Fnatic, one of the most hyped teams going into VALORANT Champions Tour 2022: Stage 2 Masters – Copenhagen, had quite the scare this week.

The current EMEA (Europe, Middle East, and Asia) champions made themselves known after handily defeating all of the opponents in their region. This included dethroning the 2021 Masters Stage 3 Champions, M3C (known previously as Gambit Esports, but disallowed to compete under that name by tournament rulings due to Russia’s ongoing conflict with Ukraine).

Multiple victories of such caliber, combined with having only dropped one map throughout their championship run, have allowed Fnatic to radically alter the EMEA power rankings and rise to the top.

In traditional Masters fashion, Stage 2: Copenhagen permitted the top seeded teams from LATAM (Latin America); NA (North America); EMEA; and APAC (Asia-Pacific) to avoid the group stage. This meant that the best teams in their respective regions would not have to play until a third of the teams in the tournament had been eliminated through a preliminary group stage.

The Road to Paper Rex

With the group stage already concluded and the playoff seedings accounted for, Fnatic debuted their newest roster internationally against a familiar face: FPX. At this point, FPX—the EMEA runner-up—had already lost to Fnatic’s roster twice, including in the EMEA Grand Final. Notably, they were the team to have handed Fnatic their only map loss. However, that would not matter as Fnatic, continuing the historical trend, defeated their second place rival handily with a 2-0 finish on Icebox and Haven.

Netting themselves a win in the Upper-Quarter Finals against FPX, Fnatic would continue in the upper bracket to face off against one of the top-seeded teams in APAC’s Paper Rex. Touted as having one of the most unique playstyles, Paper Rex have been challenging the VALORANT meta with unmatched aggression since Masters Reykjavík. Although the APAC champs faltered after a spectacular lower bracket run in Reykjavík, their quirky playstyle has made them one of the most dangerous teams in the world.

Eager to redeem their performance in Iceland, Paper Rex set their sights on Fnatic in the Upper Bracket Semi-Finals. At this point in the tournament, neither team had dropped a single map. Although they had each only played one game, Paper Rex and Fnatic had gone 2-0 against Guild Esports and FPX, respectively. Despite the even record, Fnatic’s ability to emerge as the top team in what is arguably the most competitive region (EMEA) left most viewers with the expectation of a Fnatic victory.

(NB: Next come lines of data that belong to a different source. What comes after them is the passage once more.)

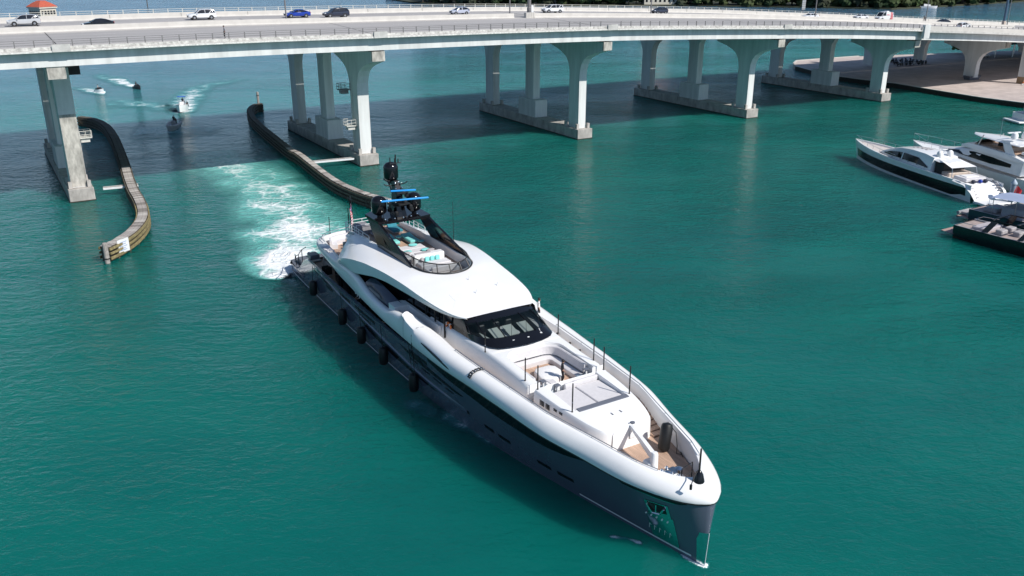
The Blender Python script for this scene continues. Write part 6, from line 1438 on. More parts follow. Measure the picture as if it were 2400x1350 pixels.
for i in range(4):
    for y in (-.55, .25): MB().box((13.0+i*.9, y, 4.99-.1*max(0, i-1)), (.5, .45, .04)).build('roof_vent', CUSHG, m1)
for y in (-.9, .95):
    MB().lathe((9.3, y, 4.5), [(.3, 0), (.45, .15), (.48, .55), (.4, .85), (.2, 1.05), (.02, 1.1)], 14).build('satellite_dome', WHITE, m1, True)
MB().tube([(9.8, 0, 4.5), (9.5, 0, 5.6), (9.5, -.5, 5.7), (9.5, .5, 5.7)], .06, 6).build('mast', WHITE, m1)
# awning aft
MB().loft([[(5.0, -2.2, 3.9), (5.0, 2.2, 3.9)], [(7.6, -1.8, 4.35), (7.6, 1.8, 4.35)], [(8.4, -1.7, 4.45), (8.4, 1.7, 4.45)]]).build('awning', CUSHW, m1)
for y in (-2.1, 2.1): MB().tube([(5.0, y, 3.9), (4.6, y*1.1, 2.5)], .05, 5).build('awning_pole', STEEL, m1)
for sd in (1, -1):
    pr = [(r[-1][0]-.1, sd*max(0, r[-1][1]-.2), r[-1][2]+.75) for r in rows[17:]]
    MB().tube(pr, .03, 5).build('bow_rail', STEEL, m1, True)
    for i, q in enumerate(pr[::2]): MB().tube([q, (q[0], q[1], q[2]-.75)], .025, 5).build('rail_post', STEEL, m1)
    for i in range(6): MB().lathe((10+i*2.0, sd*(2.7-.05*i), 2.95), [(.1, 0), (.12, .06), (.04, .1)], 8).build('deck_light', CHROME, m1)
MB().bbox((20, 0, 3.0), (.1, .1, .1), .02).build('deck_cleat', CHROME, m1)
# second yacht behind with flybridge
m2 = thing('moored_yacht', 'white flybridge yacht with a pointed hardtop, behind the black-banded one', 'yacht', (79.2, 127.6, 0), R(106.3))
gen_hull(m2, 28.5, 6.6, 2.2, WHITE, n=26, flare=.3)
house(m2, [(3, 2.7, 2.5, 2.5, 4.4), (8, 2.8, 2.6, 2.4, 4.6), (13, 2.7, 2.8, 2.2, 4.6), (17, 2.3, 2.9, 1.5, 4.0), (20, 1.8, 3.0, .9, 3.4), (22, 1.2, 3.0, .5, 3.1)], WHITE, 'superstructure')
for sd in (1, -1):
    MB().loft([[(5, sd*2.78, 3.4), (5, sd*2.62, 3.9)], [(9, sd*2.78, 3.2), (9, sd*2.5, 4.2)], [(13, sd*2.68, 3.3), (13, sd*2.35, 4.25)], [(16.5, sd*2.3, 3.3), (16.5, sd*1.85, 3.8)], [(19.8, sd*1.75, 3.2), (19.8, sd*1.5, 3.3)]], flip=sd < 0).build('side_window', DGLASS, m2)
house(m2, [(1.5, 2.6, 4.4, 2.6, 4.55), (6, 2.8, 4.45, 2.7, 5.3), (12, 2.6, 4.55, 2.5, 5.4), (15, 2.0, 4.5, 1.9, 5.2), (17, 1.2, 4.3, 1.1, 4.6)], WHITE, 'flybridge')
MB().prism([(5, -2.3), (13.5, -2.0), (13.5, 2.0), (5, 2.3)], 5.35, 5.5).build('flybridge_floor', TEAK, m2)
MB().loft([[(13.5, -1.9, 5.4), (13.5, 1.9, 5.4)], [(12.6, -1.7, 6.2), (12.6, 1.7, 6.2)]]).build('fly_windscreen', DGLASS, m2)
house(m2, [(4.5, 2.3, 6.6, 2.1, 6.75), (8, 2.4, 6.65, 2.2, 6.85), (12.5, 2.0, 6.65, 1.7, 6.8), (15.0, .9, 6.58, .6, 6.65), (15.8, .1, 6.55, .05, 6.6)], WHITE, 'hardtop')
for sd in (1, -1):
    MB().loft([[(4.5, sd*2.5, 5.0), (6.5, sd*2.5, 5.0)], [(6.5, sd*2.25, 7.05), (8.0, sd*2.25, 7.05)]]).build('hardtop_strut', WHITE, m2)
    MB().tube([(12.6, sd*2.1, 5.3), (12.0, sd*1.9, 7.05)], .09, 6).build('forward_strut', STEEL, m2)
    MB().lathe((7.0, sd*1.0, 7.2), [(.3, 0), (.5, .15), (.52, .6), (.4, .95), (.02, 1.15)], 14).build('satellite_dome', WHITE, m2, True)
MB().box((8.2, 0, 8.0), (.25, 2.4, .16)).build('radar_scanner', WHITE, m2); MB().tube([(8.2, 0, 7.2), (8.2, 0, 8.0)], .1, 6).build('radar_post', WHITE, m2); MB().tube([(9.5, 1.2, 7.2), (9.6, 1.2, 9.8)], .03, 5).build('aerial', STEEL, m2)
MB().bbox((7.5, .2, 5.75), (1.8, 2.6, .5), .1).build('fly_sofa', BEIGE, m2); MB().bbox((10.5, -.6, 5.8), (.8, 1.2, .7), .1).build('helm_console', BLACKM, m2); MB().bbox((4.0, 0, 5.6), (1.6, 3, .35), .1).build('fly_sunpad', CUSHW, m2)
for sd in (1, -1):
    rw = hull_rows(28.5, 6.6, 2.6, n=26, flare=.3); pr = [(r[-1][0]-.1, sd*max(0, r[-1][1]-.2), r[-1][2]+.75) for r in rw[14:]]
    MB().tube(pr, .03, 5).build('bow_rail', STEEL, m2, True)
    for q in pr[::2]: MB().tube([q, (q[0], q[1], q[2]-.75)], .025, 5).build('rail_post', STEEL, m2)
# third, only part of it in the frame
m3 = thing('moored_yacht', 'white yacht with a scanner arch at the right picture edge behind the flybridge yacht', 'yacht', (90.0, 130.5, 0), R(106.3))
gen_hull(m3, 24, 6.0, 2.5, WHITE, n=20); house(m3, [(3, 2.5, 2.4, 2.3, 4.2), (9, 2.6, 2.6, 2.2, 4.4), (14, 2.1, 2.8, 1.3, 3.8), (18, 1.3, 2.9, .5, 3.1)], WHITE, 'superstructure'); house(m3, [(4, 2.2, 6.0, 2.0, 6.15), (10, 2.2, 6.0, 1.9, 6.2)], WHITE, 'hardtop')
for sd in (1, -1):
    MB().loft([[(5, sd*2.5, 5.9-1.9), (6, sd*2.5, 4.0)], [(6, sd*2.1, 6.1), (7, sd*2.1, 6.1)]]).build('hardtop_strut', WHITE, m3)
    MB().loft([[(4, sd*2.58, 3.2), (4, sd*2.45, 3.8)], [(13, sd*2.3, 3.2), (13, sd*1.9, 3.8)]], flip=sd < 0).build('side_window', DGLASS, m3)
MB().box((7, 0, 6.9), (.25, 2.2, .2)).build('radar_scanner', WHITE, m3)
# dark boats in the foreground right
def sport(label, x, y, rz, L, B, H, hm, canopy=None):
    t = thing('moored_sport_boat', label, 'motor boat', (x, y, 0), rz)
    rw = gen_hull(t, L, B, H, hm, deck=mat('grey_teak_%s' % label[:4], (.36, .29, .27), .8, var=.2, scale=2), n=20, stripe=mat('rim_%s' % label[:4], (.3, .3, .32), .4, var=.1))
    MB().loft([[(-1.8, -B*.36, .55), (-1.8, B*.36, .55)], [(-.9, -B*.43, .6), (-.9, B*.43, .6)], [(.2, -B*.45, .6), (.2, B*.45, .6)]]).build('swim_platform', mat('platform_%s' % label[:4], (.42, .28, .25), .8, var=.3, scale=3, stretch=(1, 5, 1)), t)
    MB().loft([[(-1.8, -B*.36, .3), (-1.8, -B*.36, .55)], [(-1.8, B*.36, .3), (-1.8, B*.36, .55)]]).build('platform_edge', WHITE2, t)
    return t, rw
d1, rw = sport('black sport boat with a reddish teak swim platform, lowest on the right', 57.6, 108.6, R(-57.6), 19, 5.2, 1.75, PBLK)
for sd in (1, -1):
    for i, (x0, x1) in enumerate(((3.6, 4.4), (8.0, 8.6))): MB().loft([[(x0, sd*2.4, 1.7), (x0+1.0, sd*2.0, 3.4)], [(x1, sd*2.4, 1.7), (x1+1.0, sd*2.0, 3.4)]]).build('roof_pillar', BLACK, d1)
    MB().tube([(4.5, sd*2.05, 3.4), (8, sd*2.1, 3.5), (11, sd*1.6, 2.9), (13, sd*1.1, 2.1)], .1, 6).build('roof_rail', BLACK, d1, True)
for x in (4.5, 7.5, 10): MB().tube([(x, -2.05, 3.45), (x, 2.05, 3.45)], .09, 6).build('roof_crossbar', BLACK, d1)
MB().loft([[(9.6, -1.9, 1.9), (9.6, 1.9, 1.9)], [(9.2, -1.6, 3.2), (9.2, 1.6, 3.2)]]).build('windscreen', WSGLASS, d1)
MB().bbox((3.0, 0, 1.85), (1.9, 3.6, .4), .1).build('sunpad', mat('grey_mauve_pad', (.42, .39, .42), .8, var=.1), d1)
for x, y in ((5.4, -1.0), (5.4, 1.0), (7.0, 0)): MB().bbox((x, y, 2.0), (.9, 1.3, .6), .1).build('seat', CUSHG, d1)
MB().bbox((11.5, 0, 1.95), (2.4, 2.2, .4), .1).build('foredeck_pad', CUSHW, d1)
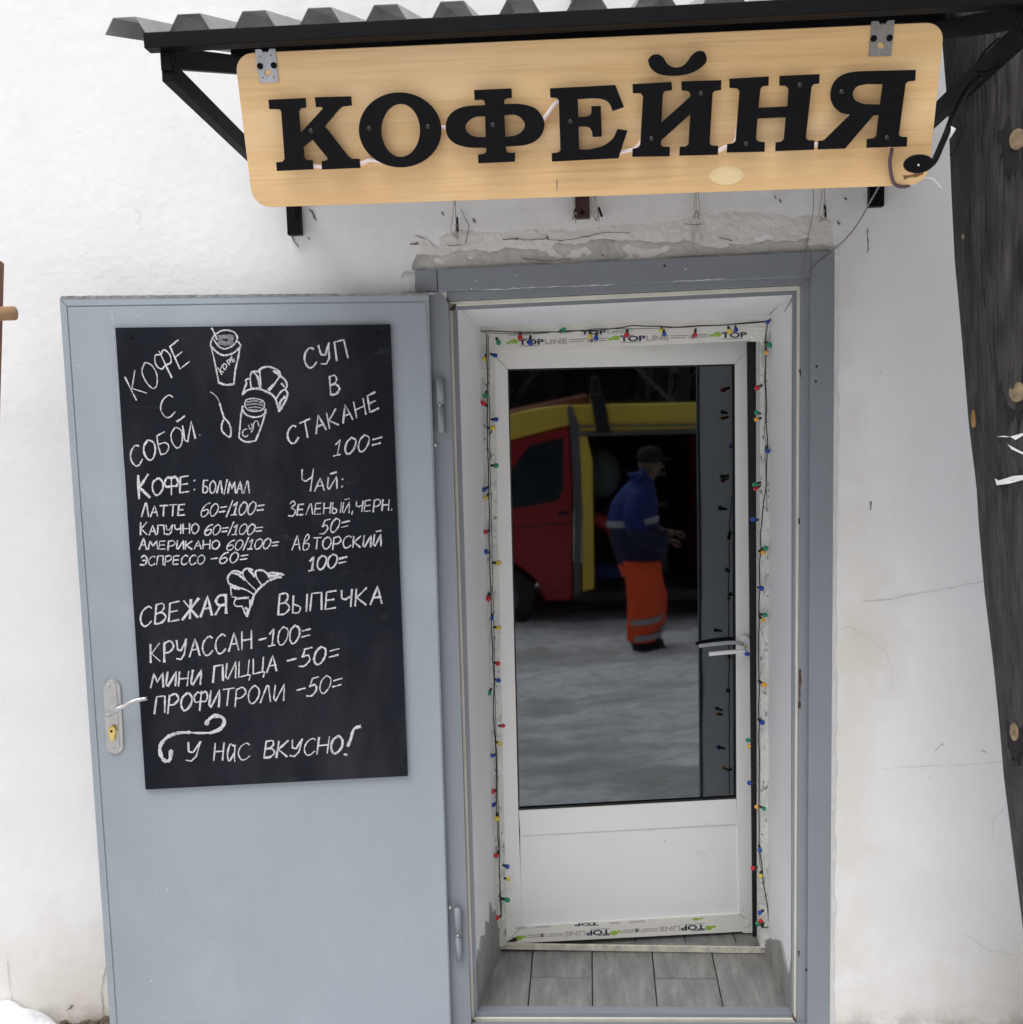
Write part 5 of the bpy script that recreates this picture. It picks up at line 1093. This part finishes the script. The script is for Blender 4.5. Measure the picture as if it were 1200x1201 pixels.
# ---- trees beyond the van
M_bark = mat('dark_bark', (.035,.03,.028,1), .9, .3, 8, 0); M_twig = mat('dark_twigs', (.022,.028,.02,1), .95, .4, 2, 0); M_twig2 = mat('bare_brown_twigs', (.13,.12,.115,1), .95, .4, 2, 0)
protos = []
for kind in range(4):
    hh = (7.5, 9, 6.5, 8)[kind]; tr_v, tr_f = tubem([(0,0,-.3),(.05,0,hh*.4),(0,.06,hh*.75),(.04,0,hh)], [.16,.12,.06,.01], 8); V = []; Fc = []; ms = []
    if kind % 2 == 0:      # spruce: drooping tiers of small needle sprays
        for i in range(2600):
            z = hh*(.06+.94*rnd()**.9); rr = (1-z/hh)*hh*.26+.06; a = rnd()*6.283; q = rr*math.sqrt(rnd()*.9+.1); x, y = q*math.cos(a), q*math.sin(a); z -= .25*q; s = .12+.1*rnd()
            b = rnd()*6.28; n0 = len(V); V += [(x,y,z),(x+s*math.cos(a+.35),y+s*math.sin(a+.35),z-.06),(x+s*1.5*math.cos(a),y+s*1.5*math.sin(a),z-.12-.05*rnd()),(x+s*math.cos(a-.35),y+s*math.sin(a-.35),z-.03)]; Fc.append((n0,n0+1,n0+2,n0+3))
    else:                  # bare deciduous: forking limbs and twigs
        def br(p, d, L, r, dep):
            e = p+d*L; ms.append(tubem([p, p+d*L*.5+np.array([rnd()-.5,rnd()-.5,0])*.08*L, e], [r, r*.8, r*.55], 4, False))
            if dep == 0: return
            for k in range(3 if dep > 1 else 4):
                nd = d+np.array([rnd()-.5, rnd()-.5, rnd()*.45-.05])*1.25; nd /= np.linalg.norm(nd); br(p+d*L*(.55+.45*rnd()), nd, L*(.6+.2*rnd()), r*.55, dep-1)
        for k in range(9):
            a = rnd()*6.28; z = hh*(.15+.08*k); d = np.array([math.cos(a), math.sin(a), .9]); br(np.array([0,0,z]), d/np.linalg.norm(d), 1.1*(1-z/hh)+.7, .05, 3)
        V, Fc = join(ms)
    tm = bpy.data.meshes.new('trunk'); tm.from_pydata([tuple(a) for a in tr_v], [], tr_f); tm.materials.append(M_bark)
    cm = bpy.data.meshes.new('crown'); cm.from_pydata([tuple(a) for a in V], [], Fc); cm.materials.append(M_twig if kind % 2 == 0 else M_twig2); protos.append((tm, cm))
ORD = 'first second third fourth fifth sixth seventh eighth ninth tenth eleventh twelfth thirteenth fourteenth'.split()
for i in range(14):
    k = random.choice((0,1,2,3)); px_ = 420+i*38+random.uniform(-12,12); Yv = 17+random.uniform(0,9); p = mir(WY(Yv).pt(px_, 600)); p[2] = gz(p[0], p[1])
    t_ = bpy.data.objects.new('spruce_tree' if k % 2 == 0 else 'bare_tree', None); C.objects.link(t_); t_.location = p; s = random.uniform(.75,1.15); t_.scale = (s,s,s); t_.rotation_euler.z = rnd()*6.28
    t_['label'] = ('dark spruce' if k % 2 == 0 else 'leafless tree')+', '+ORD[i]+' tree from the left in the row mirrored behind the van'; t_['category'] = 'tree'
    t_['group'] = 'trees beyond the yard'
    for nm, me in (('trunk', protos[k][0]), ('crown', protos[k][1])): o = bpy.data.objects.new(nm, me); C.objects.link(o); o.parent = t_
# dense dark thicket behind them
V = []; Fc = []
for i in range(14000):
    px_ = random.uniform(300,1150); Yv = random.uniform(28,34); q = mir(WY(Yv).pt(px_, 600)); z = gz(q[0], q[1])+rnd()**.8*7.5; s = .25+.3*rnd(); a = rnd()*6.28; b = rnd()*3
    d1 = np.array([math.cos(a), math.sin(a), .3*math.sin(b)])*s; d2 = np.array([.3*math.sin(a), .3, 1])*s; p = np.array([q[0], q[1], z]); n0 = len(V); V += [p, p+d1, p+d1+d2, p+d2*.8]; Fc.append((n0,n0+1,n0+2,n0+3))
mk('thicket', V, Fc, M_twig, kind='stuff')
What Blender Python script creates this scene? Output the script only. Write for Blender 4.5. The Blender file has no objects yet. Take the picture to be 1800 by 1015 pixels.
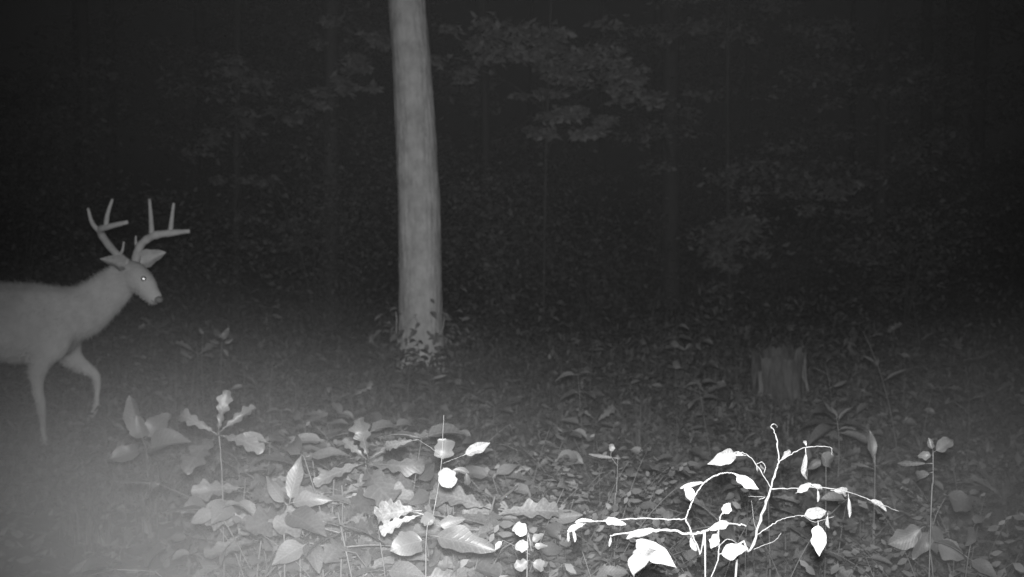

While Paper Rex is also deserving of much respect for their ability to remain on the top of APAC, the expectation going into the tournament as a whole was that Fnatic would usurp the reigning champions, OpTic Gaming, and claim their first ever international tournament victory. It was not a matter of the inability of Paper Rex, but rather the ability of Fnatic.

Paper Rex FTW!

Despite their high praises and equally high expectations, the undefeated kings of EMEA were not prepared for Paper Rex’s one-of-a-kind, high-aggression playstyle. Although they had accrued countless victories against some of the most aggressive teams in the most competitive region, Fnatic had not yet encountered a team quite like Paper Rex.

Facing off first on Ascent, the APAC and EMEA champions ended their first half dead even at 6-6. While the matchup continued to swing back and forth, a Paper Rex timeout after the 17th round appeared to make all the difference. Pulling ahead from an 8-9 scoreline, Paper Rex emerged victorious, pushing the match to a 13-11 victory.

With a victory on Fnatic’s map pick, Paper Rex took the EMEA champions to their map of choice: Bind. Ending the first half up 7-5, Paper Rex were in the driver’s seat in what would become one of the greatest upset victories in Copenhagen thus far. Their double duelist composition, including both Raze and Yoru, allowed them to aggressively emerge onto site using Yoru’s teleport and Raze’s blast packs.

Taking another timeout, this time after round 19, Paper Rex were not quite as quick to victory as they had been on Ascent. Their slow post-timeout return was capitalized on by Fnatic, allowing their opponents to bring the scoreline to nearly even at 11-10. However, unwilling to allow a comeback, Paper Rex standouts mindfreak, f0rsakeN, and Jinggg closed out the series with two consecutive victories to bring the EMEA champions to their knees.

Relegating one of the top teams to the lower bracket, Paper Rex have defied expectations and added some obscurity to the presumed power rankings of the remaining teams in Copenhagen. Continuing their upper bracket run, Paper Rex will face off against OpTic Gaming, the reigning champions, in the Upper Bracket Final. Although a loss will not eliminate APAC’s best from the tournament, they would have to play—and win—another series in order to make it to the Grand Finals.

Fnatic, on the other hand, needs to win three consecutive series, including one against the loser of OpTic Gaming vs. Paper Rex, to make it to the Grand Finals. While both of these teams certainly have their work cut out for them, it is anyone’s guess now as to who will take home the Masters Copenhagen trophy.